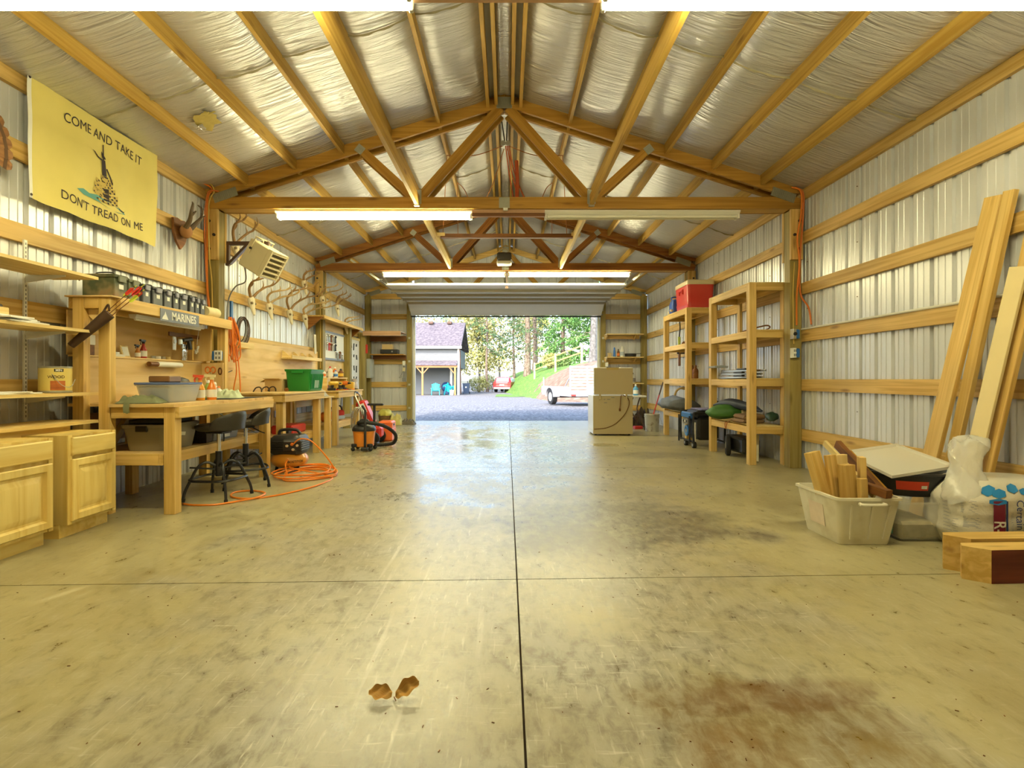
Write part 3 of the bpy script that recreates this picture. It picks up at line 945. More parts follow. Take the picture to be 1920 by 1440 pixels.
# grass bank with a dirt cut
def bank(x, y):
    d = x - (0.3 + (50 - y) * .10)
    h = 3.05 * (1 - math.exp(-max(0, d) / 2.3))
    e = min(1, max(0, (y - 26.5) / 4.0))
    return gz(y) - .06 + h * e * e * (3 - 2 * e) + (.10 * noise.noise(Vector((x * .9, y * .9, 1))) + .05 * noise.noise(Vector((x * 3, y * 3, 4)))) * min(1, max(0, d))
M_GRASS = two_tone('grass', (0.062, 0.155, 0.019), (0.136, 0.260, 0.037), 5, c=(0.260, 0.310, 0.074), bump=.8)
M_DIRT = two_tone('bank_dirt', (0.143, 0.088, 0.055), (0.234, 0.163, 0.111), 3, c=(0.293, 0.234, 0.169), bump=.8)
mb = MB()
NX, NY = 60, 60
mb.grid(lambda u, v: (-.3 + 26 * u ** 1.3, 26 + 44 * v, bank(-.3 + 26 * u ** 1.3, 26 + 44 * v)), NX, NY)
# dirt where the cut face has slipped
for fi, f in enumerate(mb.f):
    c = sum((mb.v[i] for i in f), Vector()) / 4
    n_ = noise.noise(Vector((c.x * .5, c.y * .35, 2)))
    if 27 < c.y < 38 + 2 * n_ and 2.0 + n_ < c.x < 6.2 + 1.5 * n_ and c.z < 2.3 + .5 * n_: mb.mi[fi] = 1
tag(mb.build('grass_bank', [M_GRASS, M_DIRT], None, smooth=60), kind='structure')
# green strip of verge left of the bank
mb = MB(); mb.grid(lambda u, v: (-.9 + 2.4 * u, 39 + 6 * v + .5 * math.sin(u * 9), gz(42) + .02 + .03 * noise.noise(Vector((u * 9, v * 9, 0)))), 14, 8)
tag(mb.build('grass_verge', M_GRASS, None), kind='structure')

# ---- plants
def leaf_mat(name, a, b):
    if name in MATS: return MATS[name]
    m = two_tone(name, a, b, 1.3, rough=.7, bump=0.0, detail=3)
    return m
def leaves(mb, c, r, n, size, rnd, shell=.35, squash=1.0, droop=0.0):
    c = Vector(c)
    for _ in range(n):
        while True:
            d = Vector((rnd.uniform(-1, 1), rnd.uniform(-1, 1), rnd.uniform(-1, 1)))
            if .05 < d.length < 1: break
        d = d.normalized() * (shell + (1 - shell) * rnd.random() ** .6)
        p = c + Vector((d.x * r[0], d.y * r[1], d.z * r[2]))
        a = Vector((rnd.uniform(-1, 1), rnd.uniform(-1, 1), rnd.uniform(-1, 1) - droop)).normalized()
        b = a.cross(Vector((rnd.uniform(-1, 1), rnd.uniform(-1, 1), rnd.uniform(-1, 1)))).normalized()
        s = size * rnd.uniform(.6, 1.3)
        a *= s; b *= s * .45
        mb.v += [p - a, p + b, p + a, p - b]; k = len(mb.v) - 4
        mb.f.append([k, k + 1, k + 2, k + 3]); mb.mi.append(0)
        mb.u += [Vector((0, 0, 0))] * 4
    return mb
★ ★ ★
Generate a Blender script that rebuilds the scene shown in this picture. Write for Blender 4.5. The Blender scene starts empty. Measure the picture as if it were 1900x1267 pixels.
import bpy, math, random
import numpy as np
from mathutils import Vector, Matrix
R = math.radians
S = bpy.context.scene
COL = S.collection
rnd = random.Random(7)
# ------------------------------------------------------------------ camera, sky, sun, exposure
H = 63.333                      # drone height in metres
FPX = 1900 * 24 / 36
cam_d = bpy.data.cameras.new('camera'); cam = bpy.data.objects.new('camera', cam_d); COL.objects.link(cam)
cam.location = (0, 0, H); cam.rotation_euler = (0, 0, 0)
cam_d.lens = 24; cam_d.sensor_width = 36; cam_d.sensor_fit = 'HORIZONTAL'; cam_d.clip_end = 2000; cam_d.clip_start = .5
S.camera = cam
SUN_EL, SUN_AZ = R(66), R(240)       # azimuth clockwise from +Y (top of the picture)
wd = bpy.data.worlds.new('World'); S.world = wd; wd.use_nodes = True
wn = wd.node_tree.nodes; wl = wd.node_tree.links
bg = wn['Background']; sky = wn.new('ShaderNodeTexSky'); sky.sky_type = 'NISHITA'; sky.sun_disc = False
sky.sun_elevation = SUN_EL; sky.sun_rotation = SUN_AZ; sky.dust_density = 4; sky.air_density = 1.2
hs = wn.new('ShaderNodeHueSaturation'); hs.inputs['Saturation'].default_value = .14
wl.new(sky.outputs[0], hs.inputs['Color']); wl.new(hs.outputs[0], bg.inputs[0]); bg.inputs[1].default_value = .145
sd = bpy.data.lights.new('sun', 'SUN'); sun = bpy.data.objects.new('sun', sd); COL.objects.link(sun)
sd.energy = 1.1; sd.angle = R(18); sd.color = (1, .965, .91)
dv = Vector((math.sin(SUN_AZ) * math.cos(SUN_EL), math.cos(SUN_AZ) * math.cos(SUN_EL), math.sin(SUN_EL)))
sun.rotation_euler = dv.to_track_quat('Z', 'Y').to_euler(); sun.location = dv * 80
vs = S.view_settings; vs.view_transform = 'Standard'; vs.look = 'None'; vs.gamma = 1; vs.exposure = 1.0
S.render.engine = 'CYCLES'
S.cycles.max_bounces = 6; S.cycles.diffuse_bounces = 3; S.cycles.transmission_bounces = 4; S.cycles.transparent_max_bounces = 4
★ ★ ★
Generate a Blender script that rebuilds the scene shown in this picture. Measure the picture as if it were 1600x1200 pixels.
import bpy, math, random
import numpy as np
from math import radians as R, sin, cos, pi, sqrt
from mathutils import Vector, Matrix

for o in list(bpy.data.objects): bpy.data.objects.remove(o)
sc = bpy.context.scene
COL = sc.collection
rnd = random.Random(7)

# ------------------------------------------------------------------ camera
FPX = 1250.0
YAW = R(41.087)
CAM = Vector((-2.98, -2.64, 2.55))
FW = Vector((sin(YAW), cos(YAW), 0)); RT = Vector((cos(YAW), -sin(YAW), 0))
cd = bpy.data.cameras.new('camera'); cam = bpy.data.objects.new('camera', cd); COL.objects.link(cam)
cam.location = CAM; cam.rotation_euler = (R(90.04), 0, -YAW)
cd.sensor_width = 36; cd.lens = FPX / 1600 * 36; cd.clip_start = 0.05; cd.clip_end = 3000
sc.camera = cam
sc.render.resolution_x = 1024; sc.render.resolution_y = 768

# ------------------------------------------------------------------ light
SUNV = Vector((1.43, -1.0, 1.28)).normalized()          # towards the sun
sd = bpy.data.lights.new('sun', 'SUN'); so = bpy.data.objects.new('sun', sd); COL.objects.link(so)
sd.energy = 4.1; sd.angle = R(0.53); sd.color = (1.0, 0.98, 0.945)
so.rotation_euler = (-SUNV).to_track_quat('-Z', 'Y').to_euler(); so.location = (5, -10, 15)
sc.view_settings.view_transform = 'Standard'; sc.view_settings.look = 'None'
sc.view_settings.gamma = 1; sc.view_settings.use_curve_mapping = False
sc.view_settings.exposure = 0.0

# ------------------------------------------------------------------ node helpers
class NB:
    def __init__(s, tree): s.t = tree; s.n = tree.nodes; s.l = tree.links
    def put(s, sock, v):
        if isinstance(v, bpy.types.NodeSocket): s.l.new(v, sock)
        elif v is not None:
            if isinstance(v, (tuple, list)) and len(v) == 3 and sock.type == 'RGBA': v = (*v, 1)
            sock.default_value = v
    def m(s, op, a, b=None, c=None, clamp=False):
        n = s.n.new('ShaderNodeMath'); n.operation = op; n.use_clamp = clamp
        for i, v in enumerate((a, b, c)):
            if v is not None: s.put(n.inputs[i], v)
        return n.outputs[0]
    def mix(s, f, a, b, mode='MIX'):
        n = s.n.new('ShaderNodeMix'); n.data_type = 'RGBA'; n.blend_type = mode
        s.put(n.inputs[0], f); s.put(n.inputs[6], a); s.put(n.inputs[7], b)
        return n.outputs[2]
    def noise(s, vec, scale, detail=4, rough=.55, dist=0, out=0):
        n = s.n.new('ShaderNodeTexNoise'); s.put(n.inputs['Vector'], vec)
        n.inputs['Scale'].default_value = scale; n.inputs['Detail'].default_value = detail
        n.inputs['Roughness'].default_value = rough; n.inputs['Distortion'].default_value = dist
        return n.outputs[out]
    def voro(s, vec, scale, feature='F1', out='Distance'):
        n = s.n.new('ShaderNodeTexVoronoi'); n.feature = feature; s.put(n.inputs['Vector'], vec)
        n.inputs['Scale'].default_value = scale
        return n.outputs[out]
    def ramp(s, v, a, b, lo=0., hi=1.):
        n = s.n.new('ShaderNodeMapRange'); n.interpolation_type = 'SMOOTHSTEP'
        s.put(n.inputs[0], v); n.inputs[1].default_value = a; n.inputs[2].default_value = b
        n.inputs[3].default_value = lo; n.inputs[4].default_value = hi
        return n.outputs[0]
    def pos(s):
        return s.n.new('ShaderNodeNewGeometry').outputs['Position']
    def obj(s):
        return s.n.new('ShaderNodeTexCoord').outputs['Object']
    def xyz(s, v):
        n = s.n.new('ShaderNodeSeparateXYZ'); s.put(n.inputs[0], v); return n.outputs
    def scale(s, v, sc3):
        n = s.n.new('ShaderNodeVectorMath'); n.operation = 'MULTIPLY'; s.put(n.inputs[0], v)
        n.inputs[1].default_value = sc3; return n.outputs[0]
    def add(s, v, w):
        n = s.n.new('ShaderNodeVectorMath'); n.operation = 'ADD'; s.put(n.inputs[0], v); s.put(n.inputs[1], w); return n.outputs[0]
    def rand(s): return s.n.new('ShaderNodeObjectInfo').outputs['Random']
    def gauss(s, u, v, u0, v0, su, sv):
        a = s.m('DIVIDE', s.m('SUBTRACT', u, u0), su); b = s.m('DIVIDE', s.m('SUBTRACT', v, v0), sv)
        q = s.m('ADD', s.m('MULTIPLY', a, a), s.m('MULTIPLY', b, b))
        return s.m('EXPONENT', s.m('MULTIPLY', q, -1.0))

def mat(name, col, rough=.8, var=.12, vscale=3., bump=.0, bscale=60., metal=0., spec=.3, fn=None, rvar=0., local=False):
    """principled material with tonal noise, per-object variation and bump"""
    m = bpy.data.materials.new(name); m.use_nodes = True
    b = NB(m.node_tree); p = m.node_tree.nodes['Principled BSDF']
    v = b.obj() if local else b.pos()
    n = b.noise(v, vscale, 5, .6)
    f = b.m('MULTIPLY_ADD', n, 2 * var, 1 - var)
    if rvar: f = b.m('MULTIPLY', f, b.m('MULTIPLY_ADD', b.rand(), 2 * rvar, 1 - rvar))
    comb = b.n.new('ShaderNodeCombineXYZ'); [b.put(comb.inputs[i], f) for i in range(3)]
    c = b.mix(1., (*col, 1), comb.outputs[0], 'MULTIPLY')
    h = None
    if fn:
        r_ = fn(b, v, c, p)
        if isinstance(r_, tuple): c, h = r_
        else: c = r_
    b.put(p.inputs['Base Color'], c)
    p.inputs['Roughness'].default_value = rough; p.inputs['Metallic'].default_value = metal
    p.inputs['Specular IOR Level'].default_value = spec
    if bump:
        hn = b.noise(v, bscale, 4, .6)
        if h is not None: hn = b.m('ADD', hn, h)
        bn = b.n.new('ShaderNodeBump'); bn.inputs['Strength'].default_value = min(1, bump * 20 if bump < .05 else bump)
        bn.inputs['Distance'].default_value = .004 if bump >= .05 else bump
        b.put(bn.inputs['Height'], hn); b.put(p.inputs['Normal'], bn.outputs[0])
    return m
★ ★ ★
* _AIM OF THE EXERCISE_
State the number of lines in this listing that contain the string "Measure", and add nothing else.

* _THE ANSWER_
2